Mexico tightens own southern border

August 24, 2001

A cluster of migrants, grimy from the road and sweating in the searing heat, wait out the day about 500 yards from the border. They talk in nervous tones about border patrols, unscrupulous migrant smugglers, and finding work once they make it to the United States.

Miguel Gallo says his financial situation is so hopeless, he's more afraid of failure than he is of dying. "I've got seven children and a wife. If I don't make it, they're not going to survive."

The drama of illegal migration - the hopes that fuel it, the enormous personal risks for those who try - is familiar to most Americans, especially as Congress debates granting amnesty to the 3 million Mexicans working illegally in the US.

But Mr. Gallo and his companions aren't at the US-Mexico border. They're Central Americans in Tecun Uman, Guatemala, harboring the same dream of a life in the US that motivates many Mexicans - a dream that has just grown more distant.

On July 20, the Mexican government began a campaign called Plan Sur to stem the tide of Central American migrants. Analysts say it's a bargaining chip ahead of President Vicente Fox's September trip to Washington: We slow the flow of Central American migrants, you grant easier access to our workers. Both countries hope the outlines of an immigration deal will be agreed upon by Mr. Fox and President Bush at the meeting. "Stopping migration in the south is, of course, a gesture to the United States," says Manuel Angel Castillo, who studies migration at the Colegio de Mexico in Mexico City.

"What does the US get in return? Well, we can transform Mexico into the vast guardian of the southern border," says the Rev. Florencio Maria, who runs the Bethlehem Shelter for Central American Migrants in Tapachula, Chiapas state.

Authorities here publicly deny that's the rationale, since many Mexicans think it would be hypocritical to deny Central Americans something that Mexico wants for its own people. "We're trying to catch them because it's good for Mexico," says Felipe de Jesus Preciado Coronado, commissioner of the government's National Migration Institute, which is supervising Plan Sur. "But I also know very well that our efforts are of great benefit to the US."

Analysts estimate that thousands of troops have been sent south to Chiapas and Oaxaca states. Captured migrants are now flown back to their countries of origin, rather than dumped in Guatemala.
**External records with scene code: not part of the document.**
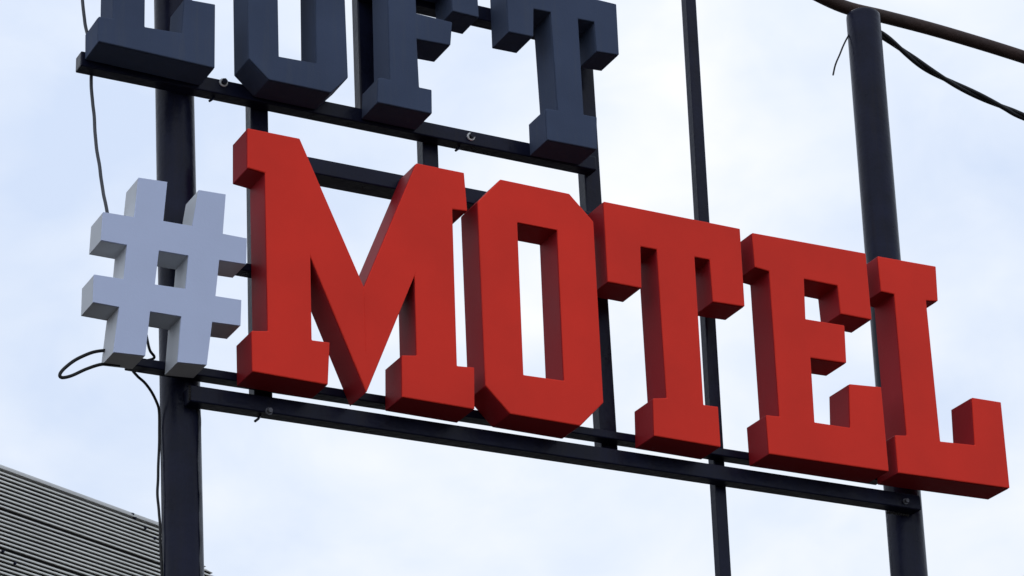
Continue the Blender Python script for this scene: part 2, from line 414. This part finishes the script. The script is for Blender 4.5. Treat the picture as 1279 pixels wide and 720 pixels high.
# cloud sheet mapped by direction
mp = nd(t, 'ShaderNodeMapping'); mp.inputs['Scale'].default_value = (1, 1, 1.5); mp.inputs['Location'].default_value = (.35, 1.1, .2)
L.new(tc.outputs['Generated'], mp.inputs['Vector'])
def tex(scale, detail, rough, dist=0.0):
    n = nd(t, 'ShaderNodeTexNoise'); n.inputs['Scale'].default_value = scale; n.inputs['Detail'].default_value = detail
    n.inputs['Roughness'].default_value = rough; n.inputs['Distortion'].default_value = dist
    L.new(mp.outputs[0], n.inputs['Vector']); return n
def math_(op, a, b=None, clamp=False):
    n = nd(t, 'ShaderNodeMath', operation=op, use_clamp=clamp)
    for i, q in enumerate((a, b)):
        if q is None: continue
        if isinstance(q, (int, float)): n.inputs[i].default_value = q
        else: L.new(q, n.inputs[i])
    return n.outputs[0]
n1 = tex(4.5, 4, .5, .3); n2 = tex(17, 4, .5, .3)
def lobe(d, power):
    vm = nd(t, 'ShaderNodeVectorMath', operation='DOT_PRODUCT'); L.new(tc.outputs['Generated'], vm.inputs[0])
    vm.inputs[1].default_value = tuple(Vector(d).normalized())
    return math_('POWER', math_('MAXIMUM', vm.outputs['Value'], 0.0), power)
def raydir(px, py): return M.transposed() @ Vector(((px - 640) / F, (py - 360) / F, 1))
thick = math_('ADD', math_('MULTIPLY', n1.outputs['Fac'], .64), math_('MULTIPLY', n2.outputs['Fac'], .38))
# the bright bank of cloud the sign is seen against, and thinner cloud to its left
thick = math_('ADD', thick, math_('MULTIPLY', lobe(raydir(760, 220), 300.0), .13))
thick = math_('SUBTRACT', thick, math_('MULTIPLY', lobe(raydir(60, 170), 900.0), .07))
thick = math_('SUBTRACT', thick, math_('MULTIPLY', lobe(raydir(1330, 420), 900.0), .05))
ramp = nd(t, 'ShaderNodeValToRGB'); e = ramp.color_ramp.elements
e[0].position = .36; e[0].color = (.68, .79, .99, 1)
e[1].position = .70; e[1].color = (1.05, 1.06, 1.09, 1)
m_ = e.new(.54); m_.color = (.86, .93, 1.04, 1)
L.new(thick, ramp.inputs['Fac'])
bg2 = nd(t, 'ShaderNodeBackground'); L.new(ramp.outputs[0], bg2.inputs[0])
# cloud is brighter round the hidden sun
sd = Vector((math.sin(SUN_AZ) * math.cos(SUN_EL), math.cos(SUN_AZ) * math.cos(SUN_EL), math.sin(SUN_EL)))
back = lobe((-.55, -.78, .32), 1.5)  # glow added to the sky behind the camera to brighten the letter fronts
L.new(math_('ADD', math_('ADD', .95, math_('MULTIPLY', lobe(sd, 3.0), .08)), math_('MULTIPLY', back, .38)), bg2.inputs[1])
mx = nd(t, 'ShaderNodeMixShader'); mx.inputs[0].default_value = .90
L.new(bg1.outputs[0], mx.inputs[1]); L.new(bg2.outputs[0], mx.inputs[2]); L.new(mx.outputs[0], outn.inputs[0])

sl = bpy.data.lights.new('sun', 'SUN'); sl.energy = .6; sl.angle = math.radians(14); sl.color = (1, .95, .88)
so = bpy.data.objects.new('sun', sl); col.objects.link(so)
so.rotation_euler = sd.to_track_quat('Z', 'Y').to_euler(); so.location = (0, 0, 30)

scene.view_settings.view_transform = 'Standard'; scene.view_settings.look = 'None'
scene.view_settings.exposure = 0.0; scene.view_settings.gamma = 1.0
scene.render.engine = 'CYCLES'
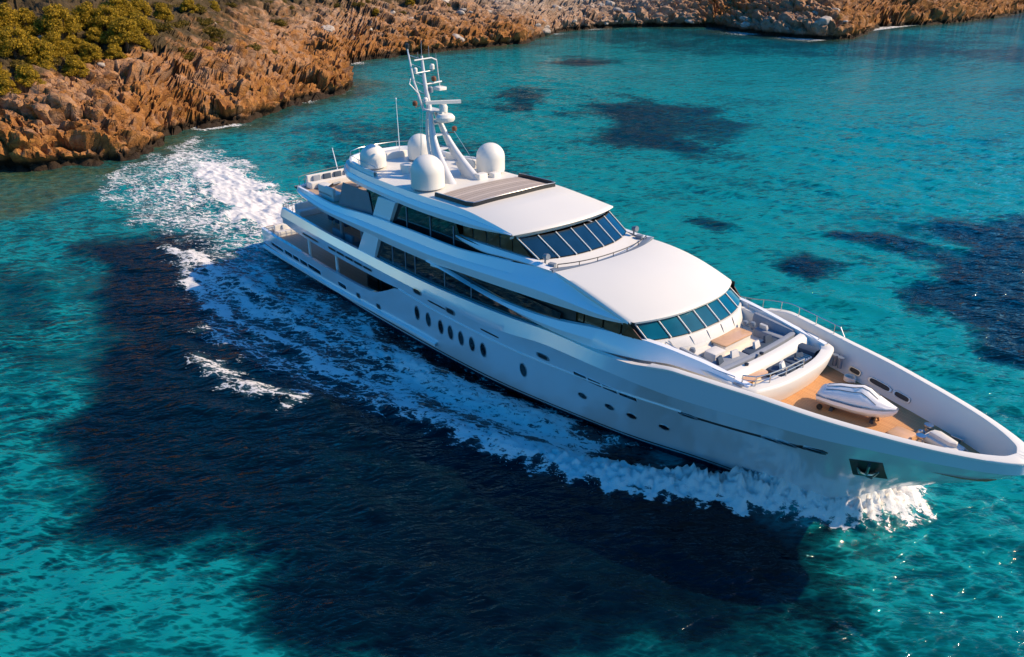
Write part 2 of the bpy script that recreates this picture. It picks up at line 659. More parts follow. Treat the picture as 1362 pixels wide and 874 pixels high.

The plan has scored early victories, and Fr. Maria estimates 35 percent fewer migrants have passed through his shelter since July. Migrants say that smugglers, or coyotes, have increased their fees by as much as $1,000 to $3,500 per person.

Mexico deported 100,000 Central Americans in the first half of the year, and the number for the second half will far exceed that, predicts Mr. Preciado Coronado.

Maria suspects immigrants are taking more dangerous routes through the mountains instead of the coastal plains. "Fox is falling into the same trap the US fell into. Militarization won't cut migration, it will only make it more hazardous," he says.

As migrants cross 1,500 miles of Mexican territory before reaching the US, they become easy prey to corrupt cops and gangs that specialize in stealing from them.

"Mexicans at the US border say the hard part is about to begin. Central Americans at the US border say the hard part is over," says Mr. Castillo.

Tony and Roberto Leon sighed relief when they crossed the jungle border with Chiapas on Aug. 10, and beat patrols by hopping onto a freight train. The Honduran brothers expected an easy pull up the Pacific coast to Tijuana until a fellow migrant in their train car, waving a machete, demanded money. The brothers steeled themselves and hurtled out into the darkness, landing in grass. They made it back on foot to the Bethlehem Shelter, about 20 miles from Guatemala. Despite the scare, they say they'll try again soon.

Officially, 136 Central Americans died crossing Mexico last year, but Maria suspects many more deaths go unreported.

Ironically, the southern border itself is the easiest part. The official bridge that separates Tecun Uman from Ciudad Hidalgo, Mexico, is a good vantage point to watch the hundreds of makeshift ferries - truck inner-tubes with wooden slats lashed to them - that cross every day. Mexican officials at the border ignore them.

That soon changes. About 5 miles into Mexico, military checks begin. Buses are now being stopped about once an hour. The focus is the 150-mile-wide Isthmus of Tehuantepac, well inside Mexico. "It's a bottleneck, so it's much more efficient to work there than in the jungle on the border," says Preciado Coronado.

Migrants say they continue to come because the possible rewards outweigh any risk. Wages in most Central American countries are $3 a day. If they can make it to the US, they expect to make at least $40 a day. "There are people that want us, all we have to do is get there," says Jose Luis, a Guatemalan. "The only thing that's going to stop me now is if they put a factory in Mezatenango," his hometown, "and pay US wages."